It was Ching Ming Festival, and I was in the loess plateau region of Northwest China to visit an elementary school located in a cave home.
Fine drizzle greeted me, unusual for a land where the yellow earth stays dry throughout the year. Perhaps a sign that the traditional calendar was right--or maybe just heaven playing a little joke?
"My home is on the slopes of the yellow earth; heavy gusts whistle down from the tops of the hills..." So runs a favorite folk song of mine from the Northwest. But once actually present in this vast, bleak region riven by deep chasms, lacking running water, electricity and highways, the region dubbed the cradle of the Chinese Communist Party, it was hard for me to feel at ease. Instead, I could sense the miseries inflicted by this place on its generations of inhabitants.

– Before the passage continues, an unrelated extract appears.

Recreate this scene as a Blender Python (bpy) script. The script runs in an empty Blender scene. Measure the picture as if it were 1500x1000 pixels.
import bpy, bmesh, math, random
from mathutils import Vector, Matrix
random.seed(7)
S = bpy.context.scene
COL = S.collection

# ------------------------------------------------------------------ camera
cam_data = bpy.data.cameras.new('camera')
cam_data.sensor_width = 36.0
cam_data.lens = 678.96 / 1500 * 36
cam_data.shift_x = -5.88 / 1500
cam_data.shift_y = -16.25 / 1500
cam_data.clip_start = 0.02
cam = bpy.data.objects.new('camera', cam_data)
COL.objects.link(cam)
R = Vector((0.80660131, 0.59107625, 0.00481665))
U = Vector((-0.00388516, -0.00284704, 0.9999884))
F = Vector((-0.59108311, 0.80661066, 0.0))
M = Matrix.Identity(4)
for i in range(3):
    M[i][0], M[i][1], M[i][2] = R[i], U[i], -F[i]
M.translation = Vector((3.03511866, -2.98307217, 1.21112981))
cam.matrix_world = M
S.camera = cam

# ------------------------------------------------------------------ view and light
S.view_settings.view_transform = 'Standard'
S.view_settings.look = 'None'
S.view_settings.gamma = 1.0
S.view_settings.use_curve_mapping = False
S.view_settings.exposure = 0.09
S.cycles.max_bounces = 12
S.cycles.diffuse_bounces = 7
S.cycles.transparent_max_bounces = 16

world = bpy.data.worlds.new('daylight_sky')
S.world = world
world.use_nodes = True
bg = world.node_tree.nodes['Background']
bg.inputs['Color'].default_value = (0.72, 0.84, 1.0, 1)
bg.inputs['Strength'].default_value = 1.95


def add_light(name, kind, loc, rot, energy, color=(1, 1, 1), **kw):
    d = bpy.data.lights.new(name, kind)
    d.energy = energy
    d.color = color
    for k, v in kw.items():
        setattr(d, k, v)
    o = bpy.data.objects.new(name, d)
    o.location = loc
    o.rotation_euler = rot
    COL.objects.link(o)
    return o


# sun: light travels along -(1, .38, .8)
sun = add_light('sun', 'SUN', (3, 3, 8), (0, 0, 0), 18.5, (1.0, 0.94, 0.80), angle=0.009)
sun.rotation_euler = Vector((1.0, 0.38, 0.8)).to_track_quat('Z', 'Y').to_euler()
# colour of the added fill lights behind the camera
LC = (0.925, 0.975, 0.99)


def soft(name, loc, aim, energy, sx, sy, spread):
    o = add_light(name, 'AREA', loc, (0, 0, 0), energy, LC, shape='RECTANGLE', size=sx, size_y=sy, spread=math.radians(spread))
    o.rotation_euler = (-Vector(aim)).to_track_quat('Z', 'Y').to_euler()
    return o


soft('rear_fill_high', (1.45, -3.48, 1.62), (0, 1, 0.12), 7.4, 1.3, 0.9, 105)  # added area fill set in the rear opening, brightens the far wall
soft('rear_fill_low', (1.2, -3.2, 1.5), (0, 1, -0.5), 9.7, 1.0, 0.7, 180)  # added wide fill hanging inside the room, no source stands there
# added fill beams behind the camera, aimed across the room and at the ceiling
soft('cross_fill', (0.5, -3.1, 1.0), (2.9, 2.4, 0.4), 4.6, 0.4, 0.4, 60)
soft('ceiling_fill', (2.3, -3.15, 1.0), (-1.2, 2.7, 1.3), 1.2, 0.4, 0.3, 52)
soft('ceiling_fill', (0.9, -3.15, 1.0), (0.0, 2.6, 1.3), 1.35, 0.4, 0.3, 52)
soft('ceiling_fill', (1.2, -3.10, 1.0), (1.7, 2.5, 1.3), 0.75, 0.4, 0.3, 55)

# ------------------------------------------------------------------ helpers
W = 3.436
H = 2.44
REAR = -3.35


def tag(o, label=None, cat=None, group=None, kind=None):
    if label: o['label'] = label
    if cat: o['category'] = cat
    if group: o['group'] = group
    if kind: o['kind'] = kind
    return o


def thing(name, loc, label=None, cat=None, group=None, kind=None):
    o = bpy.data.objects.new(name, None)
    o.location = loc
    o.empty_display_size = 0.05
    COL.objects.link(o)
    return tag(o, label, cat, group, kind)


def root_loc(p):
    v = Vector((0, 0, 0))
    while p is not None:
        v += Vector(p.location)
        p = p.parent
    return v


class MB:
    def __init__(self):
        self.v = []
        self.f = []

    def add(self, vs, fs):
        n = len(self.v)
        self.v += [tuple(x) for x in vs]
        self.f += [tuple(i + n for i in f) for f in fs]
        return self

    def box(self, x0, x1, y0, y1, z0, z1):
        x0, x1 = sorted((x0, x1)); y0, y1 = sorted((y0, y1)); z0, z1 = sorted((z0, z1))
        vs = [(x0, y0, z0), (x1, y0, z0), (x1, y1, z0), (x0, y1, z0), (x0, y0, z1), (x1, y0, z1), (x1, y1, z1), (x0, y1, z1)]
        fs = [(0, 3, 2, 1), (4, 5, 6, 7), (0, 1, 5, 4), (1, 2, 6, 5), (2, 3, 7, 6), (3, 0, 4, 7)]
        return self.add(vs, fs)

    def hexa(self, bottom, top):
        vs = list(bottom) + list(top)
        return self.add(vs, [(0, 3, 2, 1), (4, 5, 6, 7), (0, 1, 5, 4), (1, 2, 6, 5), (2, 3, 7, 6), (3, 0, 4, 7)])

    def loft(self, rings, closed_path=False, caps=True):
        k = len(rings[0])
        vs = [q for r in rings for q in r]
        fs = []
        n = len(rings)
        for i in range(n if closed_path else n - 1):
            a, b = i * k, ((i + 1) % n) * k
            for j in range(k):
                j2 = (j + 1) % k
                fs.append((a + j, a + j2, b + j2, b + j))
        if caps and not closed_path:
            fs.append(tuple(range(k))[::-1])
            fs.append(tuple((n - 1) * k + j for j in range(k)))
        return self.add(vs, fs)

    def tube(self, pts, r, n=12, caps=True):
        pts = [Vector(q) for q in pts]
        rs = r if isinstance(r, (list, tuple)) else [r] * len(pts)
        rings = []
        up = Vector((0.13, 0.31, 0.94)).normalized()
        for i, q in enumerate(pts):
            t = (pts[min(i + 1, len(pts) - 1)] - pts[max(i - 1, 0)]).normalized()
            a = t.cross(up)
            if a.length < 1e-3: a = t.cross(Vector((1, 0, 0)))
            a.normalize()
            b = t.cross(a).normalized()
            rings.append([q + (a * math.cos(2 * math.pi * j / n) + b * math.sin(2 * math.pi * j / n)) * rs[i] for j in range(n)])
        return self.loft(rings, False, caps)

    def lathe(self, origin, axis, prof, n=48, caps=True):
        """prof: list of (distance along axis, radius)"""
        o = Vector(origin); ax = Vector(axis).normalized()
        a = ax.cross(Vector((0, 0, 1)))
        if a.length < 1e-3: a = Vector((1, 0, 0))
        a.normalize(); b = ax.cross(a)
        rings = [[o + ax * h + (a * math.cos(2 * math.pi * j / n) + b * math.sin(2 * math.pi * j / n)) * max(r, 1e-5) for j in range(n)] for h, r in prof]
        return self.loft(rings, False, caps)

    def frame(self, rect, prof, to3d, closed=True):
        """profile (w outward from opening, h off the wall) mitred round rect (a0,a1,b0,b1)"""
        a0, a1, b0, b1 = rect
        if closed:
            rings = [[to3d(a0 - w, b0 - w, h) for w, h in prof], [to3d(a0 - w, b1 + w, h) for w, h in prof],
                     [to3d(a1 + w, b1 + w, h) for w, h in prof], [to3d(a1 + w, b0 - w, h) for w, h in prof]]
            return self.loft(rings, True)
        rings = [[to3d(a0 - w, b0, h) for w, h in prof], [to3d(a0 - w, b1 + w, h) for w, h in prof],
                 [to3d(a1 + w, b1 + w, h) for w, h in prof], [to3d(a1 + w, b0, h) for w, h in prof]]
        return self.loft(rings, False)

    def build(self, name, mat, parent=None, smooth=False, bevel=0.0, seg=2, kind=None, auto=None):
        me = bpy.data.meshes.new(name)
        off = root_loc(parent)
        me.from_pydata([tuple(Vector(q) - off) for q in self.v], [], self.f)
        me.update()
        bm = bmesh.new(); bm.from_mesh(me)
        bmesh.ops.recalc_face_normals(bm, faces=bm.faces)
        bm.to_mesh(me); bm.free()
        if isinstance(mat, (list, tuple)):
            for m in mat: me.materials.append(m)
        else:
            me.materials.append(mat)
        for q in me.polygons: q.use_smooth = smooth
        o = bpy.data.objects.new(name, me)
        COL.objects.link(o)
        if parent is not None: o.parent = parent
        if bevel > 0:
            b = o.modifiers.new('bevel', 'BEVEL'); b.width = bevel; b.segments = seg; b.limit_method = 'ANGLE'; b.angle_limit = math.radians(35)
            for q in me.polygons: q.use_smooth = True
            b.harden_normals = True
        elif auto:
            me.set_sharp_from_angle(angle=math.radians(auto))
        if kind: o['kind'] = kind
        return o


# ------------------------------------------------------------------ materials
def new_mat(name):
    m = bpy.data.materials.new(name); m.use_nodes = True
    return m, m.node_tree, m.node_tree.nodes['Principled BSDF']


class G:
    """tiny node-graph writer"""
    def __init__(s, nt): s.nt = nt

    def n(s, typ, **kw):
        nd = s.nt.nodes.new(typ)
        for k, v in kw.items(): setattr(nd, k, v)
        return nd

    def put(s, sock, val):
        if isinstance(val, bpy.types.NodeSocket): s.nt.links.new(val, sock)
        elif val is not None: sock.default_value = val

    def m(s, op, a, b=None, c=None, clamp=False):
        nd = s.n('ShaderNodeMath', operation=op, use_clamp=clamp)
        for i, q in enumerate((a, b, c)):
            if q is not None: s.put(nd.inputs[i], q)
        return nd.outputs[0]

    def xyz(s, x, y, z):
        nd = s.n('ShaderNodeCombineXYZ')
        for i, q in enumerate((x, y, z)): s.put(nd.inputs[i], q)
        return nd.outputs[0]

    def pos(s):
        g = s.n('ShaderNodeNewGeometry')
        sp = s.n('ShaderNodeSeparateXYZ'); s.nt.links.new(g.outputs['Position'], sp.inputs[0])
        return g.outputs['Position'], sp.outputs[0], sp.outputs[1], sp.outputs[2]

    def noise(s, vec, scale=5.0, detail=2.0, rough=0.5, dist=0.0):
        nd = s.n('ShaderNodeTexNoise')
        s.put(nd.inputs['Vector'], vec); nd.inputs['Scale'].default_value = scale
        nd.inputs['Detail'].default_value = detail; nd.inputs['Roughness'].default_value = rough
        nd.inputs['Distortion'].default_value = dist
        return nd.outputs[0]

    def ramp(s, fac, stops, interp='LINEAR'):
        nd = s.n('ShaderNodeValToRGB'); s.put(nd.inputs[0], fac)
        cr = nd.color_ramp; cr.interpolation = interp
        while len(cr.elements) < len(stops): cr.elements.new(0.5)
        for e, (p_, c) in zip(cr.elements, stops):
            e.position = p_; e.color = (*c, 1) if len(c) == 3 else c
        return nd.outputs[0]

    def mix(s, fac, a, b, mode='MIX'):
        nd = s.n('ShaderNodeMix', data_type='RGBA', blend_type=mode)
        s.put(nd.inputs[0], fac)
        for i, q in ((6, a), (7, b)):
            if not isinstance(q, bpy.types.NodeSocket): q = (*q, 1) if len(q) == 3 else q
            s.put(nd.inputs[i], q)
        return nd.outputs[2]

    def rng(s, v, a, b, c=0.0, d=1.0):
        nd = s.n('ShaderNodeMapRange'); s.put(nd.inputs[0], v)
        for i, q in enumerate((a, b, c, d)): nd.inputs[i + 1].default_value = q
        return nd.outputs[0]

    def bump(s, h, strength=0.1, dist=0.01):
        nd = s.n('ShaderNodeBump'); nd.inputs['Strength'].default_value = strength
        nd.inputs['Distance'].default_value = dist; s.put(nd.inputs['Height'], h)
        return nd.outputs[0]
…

The children at the elementary school in the cave lay propped on the ground, using twigs to practice writing while reciting their text, sing-song fashion, in dialect.
Innocent eyes sparkled from their chapped, frostbitten, dust-coated little faces. I wondered if in their little hearts they had ever imagined a time when they might have pens and paper to use. For a moment it was as if I had wandered down a time tunnel to some point in the remote past.
According to the village secretary there are still families in the area who do not have enough to eat. Life is mercilessly hard among these hills. It requires the grace of heaven to cultivate a patch of land, heat up a pan of gruel or even just enjoy a swig of water. Unfortunately, heaven is hard-hearted in these parts, shedding precious few tears of sympathy from one year to the next.
High hills and deep ravines criss-cross this land of bald yellow earth, making communication with the outside world difficult. Many of the older people have hardly travelled from the vicinity of their homes. It's not merely that they haven't visited the flourishing cities of China's seaboard--they have never even seen the paved roads and western-style buildings and factories of the county town.
On mud walls throughout this region can be seen the slogans: "People's Education for the People," and "People's Education Run by the People." The cave school I visited was one such independently run elementary school. Mr. Chang, the schoolmaster, returned to his home village after graduating from junior high school. Moved by the plight of the local kids who had nowhere to learn, he re-opened the long-neglected cave that had served as a schoolroom and began to take pupils.
At the same time as teaching for the last two years, Chang has had to keep a cautious eye on the crumbling walls and ceiling of the cave.
Chang himself lives in a small cave dwelling beside the schoolroom, where he practices his brush strokes at the weekend, making a calligraphy gallery of his tiny abode.
Some reporters who once visited from Hong Kong were so awed by Chang and his life of hardship (he lives off potatoes that he grows on a small plot nearby) that they sent several hundred Yuan to help him get by. But Chang can't bring himself to touch a penny of the money.
The ignorance of the people in this backward region is misfortune enough, yet even worse is that in their state of ignorance many believe they can join the legions prospering under economic reform, and pour blindly into the city hoping to strike it rich. Often they fall prey to the traffickers in flesh, dealers who lead young women away with the promise of work, only to abduct them, and sell them in distant provinces.
Pitifully, such women are frequently used as devices to swindle their families out of whatever money they may have left, by persuading them year after year to scrape together funds to mail away--funds that end up in the pockets of crooks.
One day among these hills was like a whole year of life, as if I had read an entire history of human misery. I hardly slept at all that night.
Morning dawned. I was hoping for molten sun to light up this frigid, murky landscape, but instead a heavy fog filled the air, and the temperature stayed at around freezing point.
The fog began to clear before noon, exposing the frost that layered the road verges and hillsides. Not a single glint of red had appeared in the East.
The villagers urged me to leave, explaining that if it should snow it might be seven or eight days before I could get away again, so impassable do the roads become. The weather in these hills is highly unpredictable, one moment bringing a vicious sandstorm, the next moment a blazing sun that threatens people and livestock with heatstroke.
It was with regret that I bade farewell to the hills, to the honest, simple people who live there, and to Chang, the schoolmaster, seeming to hear as I left a whispered refrain carried on the wind: "Millions of years on the yellow earth; bitterness and sorrow, yet no more tears to shed."